Surfaces explicitly out of scope for this review

• The libnotify backend's binary itself (system component, trusted).
• The ntfy server's behaviour (remote system, separate trust domain).
• syncthing's transport security (covered by syncthing's own threat model).
• The Obsidian plugin's vault-write behaviour (it's the user's editor; its compromise is equivalent to the user's compromise).

Top-3 must-implement before v2 ships

1. notifications.actions.enabled: false by default, with an allowlist of resolved absolute script paths in ~/.config/calemdar/config.yaml (un-synced). No run: spawns at all if either is missing. Covers C1, C2, H2.
2. exec.Command(path, args...) with explicit child env, no sh -c, no Fields() splitting, no parent-env inheritance. Covers H1, H3, M1.
3. Bounded everything: cap notify array size per event (16), cap LeadMinutes per config (16), minimum lead (1 minute), per-spawn timeout (30 s), concurrent-spawn semaphore (4), dedupe TTL reaper. Covers M3, M4, L1.

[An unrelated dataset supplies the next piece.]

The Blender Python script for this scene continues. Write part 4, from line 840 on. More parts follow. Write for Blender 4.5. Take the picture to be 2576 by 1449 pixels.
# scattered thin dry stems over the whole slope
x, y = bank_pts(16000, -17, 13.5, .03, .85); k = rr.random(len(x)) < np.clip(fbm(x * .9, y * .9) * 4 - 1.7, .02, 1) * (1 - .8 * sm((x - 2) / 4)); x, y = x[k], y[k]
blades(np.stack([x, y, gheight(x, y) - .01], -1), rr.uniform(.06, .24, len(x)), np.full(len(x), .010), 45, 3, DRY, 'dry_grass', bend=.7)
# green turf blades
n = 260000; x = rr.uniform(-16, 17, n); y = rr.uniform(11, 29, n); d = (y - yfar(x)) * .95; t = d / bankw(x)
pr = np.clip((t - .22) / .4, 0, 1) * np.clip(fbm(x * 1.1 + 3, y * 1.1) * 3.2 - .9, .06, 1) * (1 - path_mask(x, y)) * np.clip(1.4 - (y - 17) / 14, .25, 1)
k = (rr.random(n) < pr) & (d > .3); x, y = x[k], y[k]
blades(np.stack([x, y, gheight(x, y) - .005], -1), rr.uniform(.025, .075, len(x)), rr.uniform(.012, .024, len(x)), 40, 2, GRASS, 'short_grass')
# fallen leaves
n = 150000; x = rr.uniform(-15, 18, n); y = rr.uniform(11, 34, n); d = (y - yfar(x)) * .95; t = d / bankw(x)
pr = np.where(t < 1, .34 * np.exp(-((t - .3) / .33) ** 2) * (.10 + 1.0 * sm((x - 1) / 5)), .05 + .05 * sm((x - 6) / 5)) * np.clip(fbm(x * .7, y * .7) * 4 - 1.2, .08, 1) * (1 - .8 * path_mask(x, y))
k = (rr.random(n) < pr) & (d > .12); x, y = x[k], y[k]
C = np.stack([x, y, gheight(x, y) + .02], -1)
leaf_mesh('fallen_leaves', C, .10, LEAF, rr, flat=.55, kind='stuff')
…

One design-level recommendation

Move run: out of the synced markdown. Vault carries action names; ~/.config/calemdar/actions.yaml (un-synced, on the laptop only) maps names to scripts. The synced surface stays inert. This is the single change that meaningfully reduces the trust-shape mismatch surfaced in C2 — every other mitigation in this document is a defence-in-depth layer on top of "the vault is allowed to declare what to run". If the vault can only declare which of N pre-blessed actions to invoke, the worst a sync-channel attacker can do is fire one of the user's own scripts at the wrong time.